In his new role as the director of player development for the N.Y. Rangers, Drury said that passion is what drives other NHL players to continue to improve every day."

"You go into an NHL locker room and guys have those little wooden stick handling balls and constantly trying to get better and usually doing it with a smile on their face," he said. "It comes from the right place. You fall in love with the game and you want to keep getting better no matter what level you're at or how old you are."

Schneider is the first to admit that he didn't know how much youth sports, not just hockey, had changed over his years in the NHL. Sure, he heard teammates with kids talk but it wasn't until he hung up his skates in 2010 and started coaching his son, Mathieu Jr's team that he began to take notice.

"I was shocked at everything that was going on. I just got into this crazy world and said, 'what has happened here?'" he said. "It's not just hockey, it's every sport. Every father thinks his son is going to be the next Tiger Woods or his daughter is going to be like the Williams sisters and if they put six days a week and five hours a day into their sport that they're going to develop the next great athlete. It's just not the case and I think it's really hurt sport in America."

Schneider said the same thing is happening north of the border where he now lives in Toronto. But given the NHL's continued support in partnering with USA Hockey to grow and improve the game, good things are happening, with much more on the horizon.

"I think we're really starting to take notice and follow the lead of the American Development Model at the NHL level," said Schneider, who serves as a special assistant to Donald Fehr at the NHL Players' Association.

"I think it's going to be a true game changer by getting more kids involved to play the game, allowing more kids having fun, giving them more access to the game, keeping costs down, and really creating programs that kids and parents are going to love.

Schneider said there are some NHL teams such as Anaheim and Dallas who are doing a great deal to improve the youth hockey experience in their areas, but there is more that the league and Players' Association can do to change the culture across the country and in Canada.

"The NHL carries a powerful tool, and it's the shield and all the clubs. And the Players' Association has a powerful tool and it's the players. Who better than the 700 best players in the world to carry that message forward?" he said.

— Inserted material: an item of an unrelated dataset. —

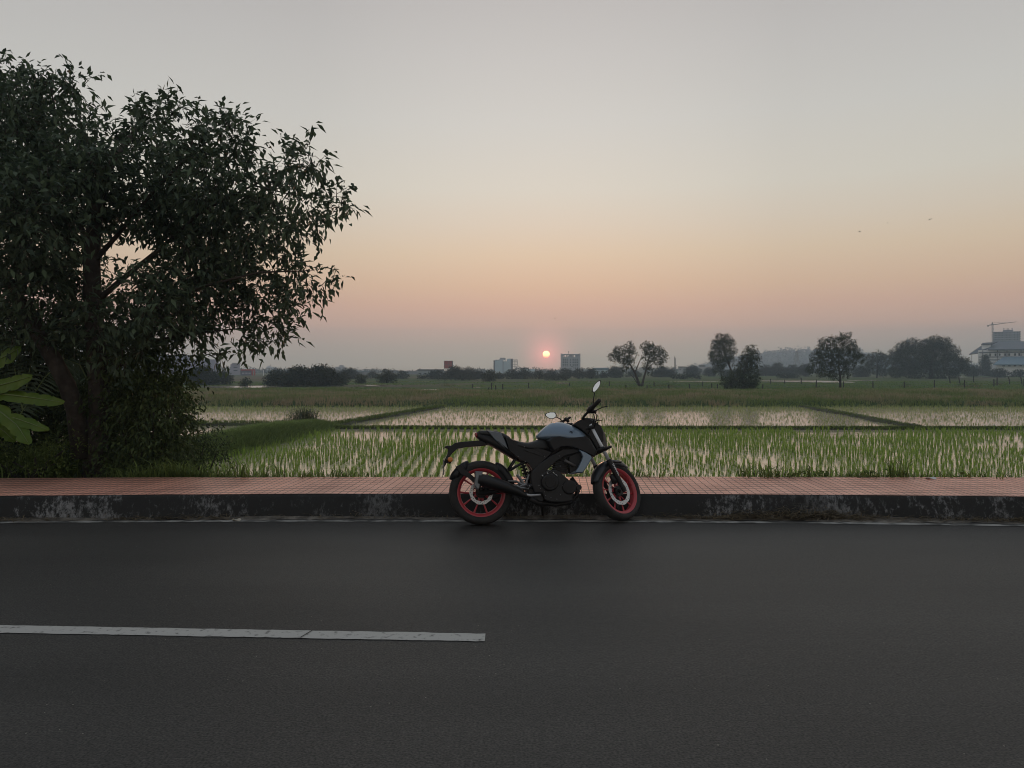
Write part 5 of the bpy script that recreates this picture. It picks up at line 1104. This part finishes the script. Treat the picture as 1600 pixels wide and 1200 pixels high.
# dry straw and grass washed up at the foot of the kerb
k = 12000; x = np.concatenate([rng.uniform(-8, 9, k // 3), rng.normal(2.85, .42, k // 2), rng.normal(5.0, .9, k // 6)]); base_ = np.array([k_base(a) for a in x]); y = base_ - .01 - np.abs(rng.normal(0, .045, len(x)))
dens_ = .35 + .65 * (np.sin(x * 1.3) + np.sin(x * 3.7 + 1) > .2); keep = rng.random(len(x)) < dens_; x, y = x[keep], y[keep]; n_ = len(x)
a = rng.normal(0, .7, n_) + (rng.random(n_) < .25) * 1.2; L_ = rng.uniform(.03, .11, n_); z = .008 + np.abs(rng.normal(0, .020, n_)) * (1 + 1.6 * np.exp(-((x - 2.85) / .5) ** 2)) * np.exp(-np.abs(base_[keep] - y) * 6)
d = np.column_stack([np.cos(a), np.sin(a) * .6, rng.normal(0, .18, n_)]); sd = np.column_stack([-np.sin(a), np.cos(a), np.zeros(n_)]) * .0024; c = np.column_stack([x, y, z])
V = np.stack([c - d * L_[:, None] / 2 - sd, c - d * L_[:, None] / 2 + sd, c + d * L_[:, None] / 2 + sd + [0, 0, .004], c + d * L_[:, None] / 2 - sd + [0, 0, .004]], 1).reshape(-1, 3); V[:, 2] = np.maximum(V[:, 2], .005)
tag(npmesh('dry_debris', V, np.arange(n_)[:, None] * 4 + [[0, 1, 2, 3]], STRAW), 'dry straw and dead grass washed up along the foot of the kerb', 'debris', kind='stuff')
# ------------------------------------------------------------------ far buildings
WIN = mat('dark_window', (.03, .035, .04), .3); CONC = mat('grey_concrete', (.40, .42, .44), .8); PALE = mat('pale_wall', (.62, .66, .70), .7); DROOF = mat('dark_roof', (.07, .075, .085), .7)
BLUEW = mat('pale_blue_wall', (.58, .72, .80), .7); REDP = mat('red_board', (.42, .06, .05), .6); WHT = mat('white_wall', (.92, .94, .95), .7); SLATE = mat('slate_roof', (.10, .12, .15), .6); BROOF = mat('blue_metal_roof', (.18, .27, .34), .5); LILAC = mat('mauve_wall', (.27, .26, .36), .8); TERRA = mat('terracotta_roof', (.30, .12, .08), .8)
STL = mat('mast_steel', (.16, .16, .17), .6)
VIEW = [0.0, 0.0, 0.0]                     # a building's front stands square to the line from the road: azimuth, centre column, depth
def S(px, py, D):
    r_ = ray(px, py); sn, cs = math.sin(VIEW[0]), math.cos(VIEW[0]); t = (VIEW[2] / cs + (D - VIEW[2])) / (r_[0] * sn + r_[1] * cs)
    return np.array((r_[0] * t, r_[1] * t, H + r_[2] * t))
def root(name, label, cat, px, D, group=None):
    VIEW[:] = [math.atan((px - 800) / F), px, D]
    g = P(px, 590, D); o = empty(name, (g[0], g[1], ZF + .1)); tag(o, label, cat, group); return o
def block(b, x0, x1, yt, yb, D, dep, m=0, d0=0.0):
    """box whose front fills the pixels; yb None = down to the ground"""
    a, c = S(x0, yt, D + d0), S(x1, yt, D + d0); zt_ = S(VIEW[1], yt, D + d0)[2]; zb = ZF if yb is None else S(VIEW[1], yb, D + d0)[2]
    e = np.array((math.sin(VIEW[0]), math.cos(VIEW[0]))) * dep; q = [a[:2], c[:2], c[:2] + e, a[:2] + e]
    return b.add([(p[0], p[1], zb) for p in q] + [(p[0], p[1], zt_) for p in q], [(0,3,2,1),(4,5,6,7),(0,1,5,4),(1,2,6,5),(2,3,7,6),(3,0,4,7)], m)
def windows(o, cols, rows, D, w_, h_, m=None, name='window', off=.25):
    for x in cols:
        for y in rows:
            b = MB(); block(b, x - w_/2, x + w_/2, y - h_/2, y + h_/2, D - off, .2); b.build(name, m or WIN, o)
# grey tower with roof openings
D = 560; o = root('office_tower', 'grey slab tower with rows of small windows standing right of the sun', 'building', 891, D)
b = MB(); block(b, 877, 906.5, 557.5, None, D, 16); block(b, 876, 879, 552.5, None, D - .6, 17); block(b, 904, 907, 552.5, None, D - .6, 17); block(b, 887.6, 890.2, 556, None, D - .5, 2)
b.build('wall', CONC, o)
b = MB(); block(b, 879, 904, 553, 554.2, D, 16)
for x in (880, 882.4, 885, 887.2, 889.5, 892, 894.6, 896.5, 899.3, 901.5): block(b, x - .55, x + .55, 554.2, 557.5, D, 16)
block(b, 889, 894, 554.2, 557.5, D + 1, 14); block(b, 899, 903.5, 554.2, 557.5, D + 1, 14); b.build('roof_frame', CONC, o)
windows(o, (880.2, 883.2, 886.2, 891.4, 895.6, 898.6, 901.8), (561.2, 564, 566.5, 569.2, 571.6), D, 1.9, 1.4)
b = MB(); a = S(888.5, 552.5, D + 4); b.tube([tuple(a), tuple(S(888.5, 549, D + 4))], .25, 6); b.build('antenna', STL, o)
# white block with open floors
D = 470; o = root('white_block', 'pale blue white block with a rooftop room and open concrete floors on its right', 'building', 788, D)
b = MB(); block(b, 773.5, 786, 563, None, D, 14); block(b, 786, 798, 564.5, None, D + .4, 14); block(b, 792, 798, 560.5, 564.5, D + .6, 12); b.build('wall', BLUEW, o)
b = MB(); block(b, 771, 773.5, 563, None, D - .3, 12); block(b, 785.6, 786.4, 563.2, None, D - .3, .6); block(b, 798, 801.5, 560.5, None, D, 13); block(b, 773.5, 779, 562.2, 563, D, 12, 0); b.build('side_bay', mat('dark_grey_render', (.13, .14, .17), .8), o)  # edge bays in a darker grey than the pale blue walls
b = MB(); block(b, 781, 790, 559, 563, D + 2, 9); block(b, 779.5, 783, 561.5, 563, D + 1, 9); b.build('roof_room', CONC, o)
b = MB()
for y in (561.8, 564.8, 568.6, 572.4): block(b, 801.5, 808.6, y, y + .9, D, 12)
for x in (804.2, 807.9): block(b, x, x + .8, 561.8, None, D + .3, 1)
for x in (804.2, 807.9): block(b, x, x + .8, 561.8, None, D + 10.5, 1)
b.build('open_floors', CONC, o)
# red hoarding
D = 300; o = root('hoarding', 'red hoarding on posts above the factory roof and treetops', 'hoarding', 701, D)
b = MB(); block(b, 694, 707, 564.2, 575.5, D, .4); b.build('panel', REDP, o)
b = MB(); block(b, 706.4, 707.8, 563.8, 577, D - .2, .9); block(b, 693.6, 694.4, 563.8, 577, D - .2, .9); block(b, 694, 707, 563.7, 564.3, D - .2, .9); block(b, 694, 707, 569.4, 569.8, D - .2, .3); block(b, 700.4, 700.8, 564, 575, D - .2, .3)
b.build('frame', STL, o); b = MB(); block(b, 695, 696, 575.5, None, D + .6, .5); block(b, 705, 706, 575.5, None, D + .6, .5); b.build('post', STL, o)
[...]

"It's important as gatekeepers of the game, from the NHL on down to USA Hockey and Hockey Canada, that we create programs for kids. We need to be leaders in the sport. We don't need to be followers. We have an opportunity to be leaders in developing programs that are age appropriate for these kids and not force them to skate up and down a 200-foot rink and bring pure fun and development back to the game."

To that end Schneider is happy to serve on the NHL's age appropriate player development sub-committee with members of USA Hockey's youth hockey department. The goal is to use the power of the NHL shield and the cache of the best players in the world to build on the foundation laid by USA Hockey to rein in what he sees as the insanity running rampant in youth sports.

"There's an awful lot that we can do, and I think it's important that we do it," Schneider said. "The groundwork has been laid by USA Hockey. Now Hockey Canada is following suit. In the end it's in everyone's interest to head down this path. We need to make sure everyone is onboard."